◆ GOAL OF THE EXERCISE:
Search the listing for the string "pixels" and copy every line that contains it.
* begin *
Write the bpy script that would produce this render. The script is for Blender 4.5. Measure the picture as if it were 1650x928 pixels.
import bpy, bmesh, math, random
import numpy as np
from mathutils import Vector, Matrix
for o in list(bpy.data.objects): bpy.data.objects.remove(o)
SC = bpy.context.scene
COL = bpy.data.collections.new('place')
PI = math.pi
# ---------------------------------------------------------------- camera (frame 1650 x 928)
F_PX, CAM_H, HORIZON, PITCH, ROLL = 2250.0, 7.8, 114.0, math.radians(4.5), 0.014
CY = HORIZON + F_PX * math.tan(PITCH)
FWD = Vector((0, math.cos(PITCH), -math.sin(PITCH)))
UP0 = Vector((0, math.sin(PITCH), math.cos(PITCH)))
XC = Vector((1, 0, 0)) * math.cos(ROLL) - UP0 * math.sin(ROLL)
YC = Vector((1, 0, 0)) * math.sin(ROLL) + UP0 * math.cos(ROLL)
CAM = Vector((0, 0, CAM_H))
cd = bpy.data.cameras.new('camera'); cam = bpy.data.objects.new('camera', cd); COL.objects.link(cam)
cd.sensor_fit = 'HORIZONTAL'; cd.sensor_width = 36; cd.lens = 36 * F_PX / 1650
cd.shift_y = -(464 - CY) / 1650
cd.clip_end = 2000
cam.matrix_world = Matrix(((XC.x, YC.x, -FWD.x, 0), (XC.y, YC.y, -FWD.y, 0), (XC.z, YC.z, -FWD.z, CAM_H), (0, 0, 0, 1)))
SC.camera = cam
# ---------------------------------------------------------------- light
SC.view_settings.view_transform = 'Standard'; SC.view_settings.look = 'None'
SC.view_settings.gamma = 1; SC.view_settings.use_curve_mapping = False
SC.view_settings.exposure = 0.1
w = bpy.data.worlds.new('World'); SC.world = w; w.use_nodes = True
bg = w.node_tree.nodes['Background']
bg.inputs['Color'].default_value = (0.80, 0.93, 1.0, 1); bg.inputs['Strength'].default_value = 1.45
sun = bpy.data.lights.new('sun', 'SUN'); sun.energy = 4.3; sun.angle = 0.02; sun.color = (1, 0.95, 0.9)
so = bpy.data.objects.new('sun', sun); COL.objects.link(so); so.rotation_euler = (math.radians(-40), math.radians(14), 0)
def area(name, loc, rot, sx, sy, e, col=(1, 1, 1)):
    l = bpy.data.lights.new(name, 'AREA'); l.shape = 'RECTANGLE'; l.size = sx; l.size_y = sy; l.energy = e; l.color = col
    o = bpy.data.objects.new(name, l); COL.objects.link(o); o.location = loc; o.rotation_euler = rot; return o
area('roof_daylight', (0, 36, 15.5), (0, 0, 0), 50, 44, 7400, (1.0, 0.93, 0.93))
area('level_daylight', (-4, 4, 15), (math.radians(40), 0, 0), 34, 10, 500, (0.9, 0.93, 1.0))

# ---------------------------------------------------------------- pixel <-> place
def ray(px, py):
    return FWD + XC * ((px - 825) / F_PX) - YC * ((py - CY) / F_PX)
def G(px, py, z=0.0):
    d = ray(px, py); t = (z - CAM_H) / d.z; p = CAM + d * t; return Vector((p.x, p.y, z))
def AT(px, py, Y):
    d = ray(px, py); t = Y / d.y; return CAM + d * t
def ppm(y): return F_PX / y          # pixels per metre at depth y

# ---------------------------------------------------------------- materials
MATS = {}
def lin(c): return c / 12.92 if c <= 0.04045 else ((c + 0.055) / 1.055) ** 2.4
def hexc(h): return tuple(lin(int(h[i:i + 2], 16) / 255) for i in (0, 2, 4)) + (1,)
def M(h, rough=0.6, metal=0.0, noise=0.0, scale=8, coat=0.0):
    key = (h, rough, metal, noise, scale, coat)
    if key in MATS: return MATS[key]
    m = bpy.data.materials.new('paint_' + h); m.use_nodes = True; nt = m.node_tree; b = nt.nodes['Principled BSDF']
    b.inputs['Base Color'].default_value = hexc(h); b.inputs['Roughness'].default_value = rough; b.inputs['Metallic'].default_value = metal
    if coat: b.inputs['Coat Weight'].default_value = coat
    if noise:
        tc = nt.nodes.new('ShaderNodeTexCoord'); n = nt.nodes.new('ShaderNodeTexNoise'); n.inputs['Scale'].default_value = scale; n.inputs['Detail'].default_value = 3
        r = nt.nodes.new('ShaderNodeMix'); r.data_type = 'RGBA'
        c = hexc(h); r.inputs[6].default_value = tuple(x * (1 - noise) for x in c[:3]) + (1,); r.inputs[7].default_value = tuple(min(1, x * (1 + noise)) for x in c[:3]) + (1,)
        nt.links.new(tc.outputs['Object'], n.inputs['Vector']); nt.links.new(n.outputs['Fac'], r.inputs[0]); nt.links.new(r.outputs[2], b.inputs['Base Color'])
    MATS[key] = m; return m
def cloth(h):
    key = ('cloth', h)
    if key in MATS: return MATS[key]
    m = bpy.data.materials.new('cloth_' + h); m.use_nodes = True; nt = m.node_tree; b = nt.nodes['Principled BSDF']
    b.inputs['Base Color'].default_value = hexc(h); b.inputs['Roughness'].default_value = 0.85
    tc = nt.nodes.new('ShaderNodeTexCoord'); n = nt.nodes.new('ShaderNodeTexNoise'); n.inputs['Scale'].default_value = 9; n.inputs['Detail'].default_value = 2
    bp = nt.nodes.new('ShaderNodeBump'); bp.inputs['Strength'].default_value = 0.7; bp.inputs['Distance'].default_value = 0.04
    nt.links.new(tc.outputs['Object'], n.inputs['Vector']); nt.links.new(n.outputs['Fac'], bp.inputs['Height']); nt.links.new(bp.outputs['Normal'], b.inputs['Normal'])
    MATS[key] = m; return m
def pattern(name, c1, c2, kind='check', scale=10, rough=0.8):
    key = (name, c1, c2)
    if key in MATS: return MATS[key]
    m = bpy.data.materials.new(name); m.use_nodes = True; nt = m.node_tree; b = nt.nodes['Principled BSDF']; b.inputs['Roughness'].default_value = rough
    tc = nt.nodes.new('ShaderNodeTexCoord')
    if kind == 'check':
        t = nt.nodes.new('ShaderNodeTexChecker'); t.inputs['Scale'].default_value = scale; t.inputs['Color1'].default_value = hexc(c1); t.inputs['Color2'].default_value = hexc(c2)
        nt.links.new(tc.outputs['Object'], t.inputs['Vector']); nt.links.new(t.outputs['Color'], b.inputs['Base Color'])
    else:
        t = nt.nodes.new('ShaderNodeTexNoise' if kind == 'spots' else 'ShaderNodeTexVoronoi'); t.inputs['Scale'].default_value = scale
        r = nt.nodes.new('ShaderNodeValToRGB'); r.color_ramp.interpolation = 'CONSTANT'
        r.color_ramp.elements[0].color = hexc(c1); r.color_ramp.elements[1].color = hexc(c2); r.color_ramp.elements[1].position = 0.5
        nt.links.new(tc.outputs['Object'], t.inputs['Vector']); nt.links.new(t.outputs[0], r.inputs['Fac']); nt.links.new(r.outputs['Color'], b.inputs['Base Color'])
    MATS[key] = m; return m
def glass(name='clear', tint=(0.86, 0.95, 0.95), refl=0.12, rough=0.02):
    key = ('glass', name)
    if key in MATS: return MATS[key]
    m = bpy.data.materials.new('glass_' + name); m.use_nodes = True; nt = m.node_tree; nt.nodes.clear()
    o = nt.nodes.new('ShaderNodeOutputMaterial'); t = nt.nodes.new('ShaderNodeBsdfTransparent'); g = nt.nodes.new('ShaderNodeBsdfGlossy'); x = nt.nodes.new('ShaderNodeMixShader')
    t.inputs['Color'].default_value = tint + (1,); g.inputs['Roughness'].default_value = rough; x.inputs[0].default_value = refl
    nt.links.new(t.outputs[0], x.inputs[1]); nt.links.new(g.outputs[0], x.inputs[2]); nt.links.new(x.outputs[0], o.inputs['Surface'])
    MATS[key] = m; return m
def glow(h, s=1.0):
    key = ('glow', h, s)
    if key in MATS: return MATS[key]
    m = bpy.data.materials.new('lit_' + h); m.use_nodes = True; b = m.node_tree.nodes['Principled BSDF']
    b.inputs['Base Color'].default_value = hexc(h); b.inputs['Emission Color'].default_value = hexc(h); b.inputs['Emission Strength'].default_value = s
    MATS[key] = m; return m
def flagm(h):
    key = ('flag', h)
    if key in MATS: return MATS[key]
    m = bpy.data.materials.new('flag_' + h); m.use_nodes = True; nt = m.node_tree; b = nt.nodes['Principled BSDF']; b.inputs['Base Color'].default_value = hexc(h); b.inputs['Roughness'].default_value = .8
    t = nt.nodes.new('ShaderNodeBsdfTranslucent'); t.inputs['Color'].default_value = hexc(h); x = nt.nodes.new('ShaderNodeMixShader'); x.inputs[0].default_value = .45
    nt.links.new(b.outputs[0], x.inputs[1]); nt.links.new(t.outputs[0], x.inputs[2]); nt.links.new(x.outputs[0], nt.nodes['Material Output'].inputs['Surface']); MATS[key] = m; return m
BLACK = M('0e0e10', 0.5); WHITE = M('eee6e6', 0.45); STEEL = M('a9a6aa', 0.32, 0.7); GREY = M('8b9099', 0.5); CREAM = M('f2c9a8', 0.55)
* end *
◆ SOLUTION TO THIS PROBLEM:
Write the bpy script that would produce this render. The script is for Blender 4.5. Measure the picture as if it were 1650x928 pixels.
def ppm(y): return F_PX / y          # pixels per metre at depth y